Faithfully return all lines, omitting every embedded picture.

───── GIVEN DATA ─────

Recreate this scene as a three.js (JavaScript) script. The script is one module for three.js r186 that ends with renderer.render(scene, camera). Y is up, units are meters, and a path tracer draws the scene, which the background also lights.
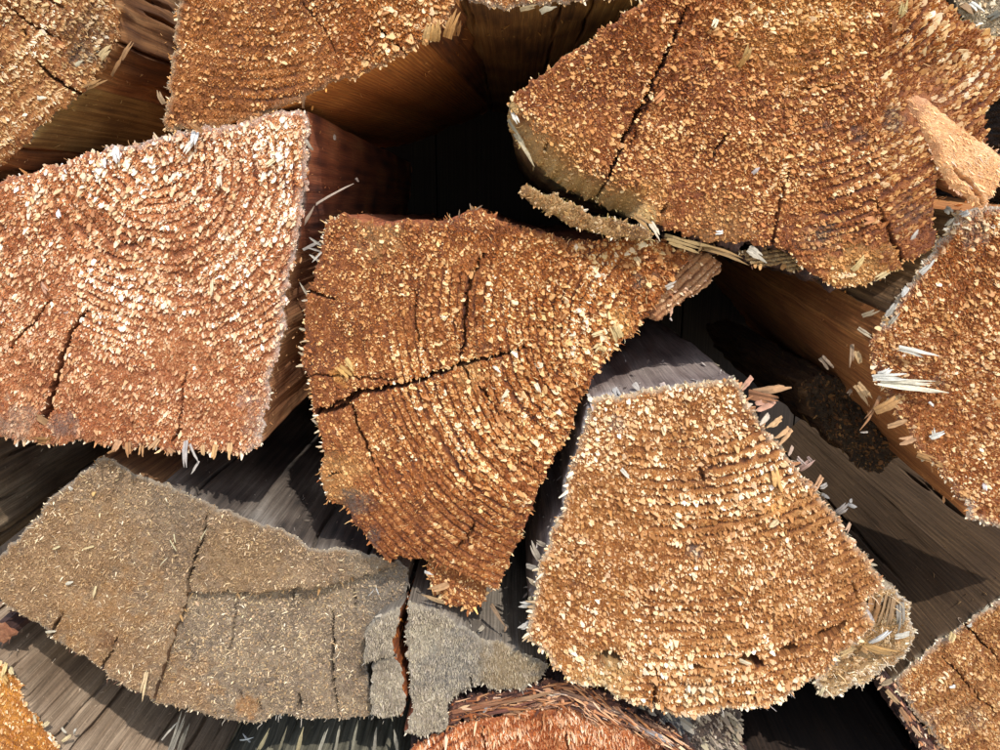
import * as THREE from 'three';

// ---------------------------------------------------------------- camera, sky, sun, exposure
const scene = new THREE.Scene();
const PITCH = 13.5 * Math.PI / 180, DIST = 0.468, FOV = 53, LOOK = new THREE.Vector3(0, 0.36, 0);
const camera = new THREE.PerspectiveCamera(FOV, 4 / 3, 0.02, 60);
camera.position.set(0, LOOK.y + DIST * Math.sin(PITCH), DIST * Math.cos(PITCH));
camera.lookAt(LOOK);
scene.add(camera);

const SUN = new THREE.Vector3(0.26, 0.78, 0.58).normalize();
{ // clear daytime sky, one float panorama: blue overhead, paler towards the horizon, a soft bright area round the sun
  const w = 256, h = 128, data = new Float32Array(w * h * 4);
  for (let j = 0; j < h; j++) for (let i = 0; i < w; i++) {
    const th = (j + 0.5) / h * Math.PI - Math.PI / 2, ph = ((i + 0.5) / w - 0.5) * 2 * Math.PI;
    const d = new THREE.Vector3(Math.cos(th) * Math.cos(ph), Math.sin(th), Math.cos(th) * Math.sin(ph));
    const up = Math.max(0, d.y), k = Math.pow(1 - up, 3.2), s = Math.max(0, d.dot(SUN)), g = 0.7 * Math.pow(s, 24) + 0.25 * Math.pow(s, 5);
    const o = (j * w + i) * 4;
    data[o] = 0.24 + 0.40 * k + g; data[o + 1] = 0.34 + 0.36 * k + g * 0.94; data[o + 2] = 0.52 + 0.24 * k + g * 0.82; data[o + 3] = 1;
  }
  const sky = new THREE.DataTexture(data, w, h, THREE.RGBAFormat, THREE.FloatType);
  sky.mapping = THREE.EquirectangularReflectionMapping; sky.magFilter = sky.minFilter = THREE.LinearFilter; sky.needsUpdate = true;
  scene.background = sky; scene.environment = sky;
  scene.backgroundIntensity = 3.0; scene.environmentIntensity = 3.0;
}
const sun = new THREE.DirectionalLight(new THREE.Color(1.0, 0.96, 0.905), 4.3);
sun.position.copy(SUN).multiplyScalar(4).add(LOOK); sun.target.position.copy(LOOK);
sun.castShadow = true; sun.shadow.mapSize.set(4096, 4096); sun.shadow.radius = 1; sun.shadow.bias = -0.0004;
Object.assign(sun.shadow.camera, { left: -0.7, right: 0.7, top: 0.7, bottom: -0.7, near: 2, far: 6 });
scene.add(sun, sun.target);

const renderer = new THREE.WebGLRenderer({ antialias: true });
renderer.toneMapping = THREE.LinearToneMapping;
renderer.toneMappingExposure = 1.0;
renderer.shadowMap.enabled = true;

// ---------------------------------------------------------------- seeded noise
function rng(seed) { let a = seed >>> 0; return () => { a = (a + 0x6D2B79F5) | 0; let t = Math.imul(a ^ (a >>> 15), 1 | a); t = (t + Math.imul(t ^ (t >>> 7), 61 | t)) ^ t; return ((t ^ (t >>> 14)) >>> 0) / 4294967296; }; }
function h2(x, y) { let n = Math.imul(x, 374761393) + Math.imul(y, 668265263) | 0; n = Math.imul(n ^ (n >>> 13), 1274126177); return ((n ^ (n >>> 16)) >>> 0) / 4294967296; }
function vn(x, y) { // value noise, -1 .. 1
  const i = Math.floor(x), j = Math.floor(y); let f = x - i, g = y - j; f = f * f * (3 - 2 * f); g = g * g * (3 - 2 * g);
  const a = h2(i, j), b = h2(i + 1, j), c = h2(i, j + 1), d = h2(i + 1, j + 1);
  return ((a + (b - a) * f) * (1 - g) + (c + (d - c) * f) * g) * 2 - 1;
}
const fbm = (x, y, o = 3) => { let s = 0, a = 0.5, n = 0; for (let k = 0; k < o; k++) { s += a * vn(x, y); n += a; x = x * 2.03 + 17.1; y = y * 2.03 + 9.7; a *= 0.5; } return s / n; };
function worley(x, y) { // distance to the nearest scattered point, and that point's own random number
  const i = Math.floor(x), j = Math.floor(y); let best = 9, id = 0;
  for (let a = -1; a < 2; a++) for (let b = -1; b < 2; b++) {
    const px = i + a + h2(i + a, j + b), py = j + b + h2(i + a + 57, j + b + 113), d = (px - x) ** 2 + (py - y) ** 2;
    if (d < best) { best = d; id = h2(i + a + 7, j + b + 331); }
  }
  return [Math.sqrt(best), id];
}
const clamp = (x, a = 0, b = 1) => Math.min(b, Math.max(a, x)), mix = (a, b, t) => a + (b - a) * t;
const smooth = (a, b, x) => { const t = clamp((x - a) / (b - a)); return t * t * (3 - 2 * t); };
const col = (h) => { const c = new THREE.Color(h); return [c.r, c.g, c.b]; };
const mix3 = (a, b, t) => [mix(a[0], b[0], t), mix(a[1], b[1], t), mix(a[2], b[2], t)];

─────

### EXERCISE OUTPUT
Recreate this scene as a three.js (JavaScript) script. The script is one module for three.js r186 that ends with renderer.render(scene, camera). Y is up, units are meters, and a path tracer draws the scene, which the background also lights.
import * as THREE from 'three';

// ---------------------------------------------------------------- camera, sky, sun, exposure
const scene = new THREE.Scene();
const PITCH = 13.5 * Math.PI / 180, DIST = 0.468, FOV = 53, LOOK = new THREE.Vector3(0, 0.36, 0);
const camera = new THREE.PerspectiveCamera(FOV, 4 / 3, 0.02, 60);
camera.position.set(0, LOOK.y + DIST * Math.sin(PITCH), DIST * Math.cos(PITCH));
camera.lookAt(LOOK);
scene.add(camera);

const SUN = new THREE.Vector3(0.26, 0.78, 0.58).normalize();
{ // clear daytime sky, one float panorama: blue overhead, paler towards the horizon, a soft bright area round the sun
  const w = 256, h = 128, data = new Float32Array(w * h * 4);
  for (let j = 0; j < h; j++) for (let i = 0; i < w; i++) {
    const th = (j + 0.5) / h * Math.PI - Math.PI / 2, ph = ((i + 0.5) / w - 0.5) * 2 * Math.PI;
    const d = new THREE.Vector3(Math.cos(th) * Math.cos(ph), Math.sin(th), Math.cos(th) * Math.sin(ph));
    const up = Math.max(0, d.y), k = Math.pow(1 - up, 3.2), s = Math.max(0, d.dot(SUN)), g = 0.7 * Math.pow(s, 24) + 0.25 * Math.pow(s, 5);
    const o = (j * w + i) * 4;
    data[o] = 0.24 + 0.40 * k + g; data[o + 1] = 0.34 + 0.36 * k + g * 0.94; data[o + 2] = 0.52 + 0.24 * k + g * 0.82; data[o + 3] = 1;
  }
  const sky = new THREE.DataTexture(data, w, h, THREE.RGBAFormat, THREE.FloatType);
  sky.mapping = THREE.EquirectangularReflectionMapping; sky.magFilter = sky.minFilter = THREE.LinearFilter; sky.needsUpdate = true;
  scene.background = sky; scene.environment = sky;
  scene.backgroundIntensity = 3.0; scene.environmentIntensity = 3.0;
}
const sun = new THREE.DirectionalLight(new THREE.Color(1.0, 0.96, 0.905), 4.3);
sun.position.copy(SUN).multiplyScalar(4).add(LOOK); sun.target.position.copy(LOOK);
sun.castShadow = true; sun.shadow.mapSize.set(4096, 4096); sun.shadow.radius = 1; sun.shadow.bias = -0.0004;
Object.assign(sun.shadow.camera, { left: -0.7, right: 0.7, top: 0.7, bottom: -0.7, near: 2, far: 6 });
scene.add(sun, sun.target);

const renderer = new THREE.WebGLRenderer({ antialias: true });
renderer.toneMapping = THREE.LinearToneMapping;
renderer.toneMappingExposure = 1.0;
renderer.shadowMap.enabled = true;

// ---------------------------------------------------------------- seeded noise
function rng(seed) { let a = seed >>> 0; return () => { a = (a + 0x6D2B79F5) | 0; let t = Math.imul(a ^ (a >>> 15), 1 | a); t = (t + Math.imul(t ^ (t >>> 7), 61 | t)) ^ t; return ((t ^ (t >>> 14)) >>> 0) / 4294967296; }; }
function h2(x, y) { let n = Math.imul(x, 374761393) + Math.imul(y, 668265263) | 0; n = Math.imul(n ^ (n >>> 13), 1274126177); return ((n ^ (n >>> 16)) >>> 0) / 4294967296; }
function vn(x, y) { // value noise, -1 .. 1
  const i = Math.floor(x), j = Math.floor(y); let f = x - i, g = y - j; f = f * f * (3 - 2 * f); g = g * g * (3 - 2 * g);
  const a = h2(i, j), b = h2(i + 1, j), c = h2(i, j + 1), d = h2(i + 1, j + 1);
  return ((a + (b - a) * f) * (1 - g) + (c + (d - c) * f) * g) * 2 - 1;
}
const fbm = (x, y, o = 3) => { let s = 0, a = 0.5, n = 0; for (let k = 0; k < o; k++) { s += a * vn(x, y); n += a; x = x * 2.03 + 17.1; y = y * 2.03 + 9.7; a *= 0.5; } return s / n; };
function worley(x, y) { // distance to the nearest scattered point, and that point's own random number
  const i = Math.floor(x), j = Math.floor(y); let best = 9, id = 0;
  for (let a = -1; a < 2; a++) for (let b = -1; b < 2; b++) {
    const px = i + a + h2(i + a, j + b), py = j + b + h2(i + a + 57, j + b + 113), d = (px - x) ** 2 + (py - y) ** 2;
    if (d < best) { best = d; id = h2(i + a + 7, j + b + 331); }
  }
  return [Math.sqrt(best), id];
}
const clamp = (x, a = 0, b = 1) => Math.min(b, Math.max(a, x)), mix = (a, b, t) => a + (b - a) * t;
const smooth = (a, b, x) => { const t = clamp((x - a) / (b - a)); return t * t * (3 - 2 * t); };
const col = (h) => { const c = new THREE.Color(h); return [c.r, c.g, c.b]; };
const mix3 = (a, b, t) => [mix(a[0], b[0], t), mix(a[1], b[1], t), mix(a[2], b[2], t)];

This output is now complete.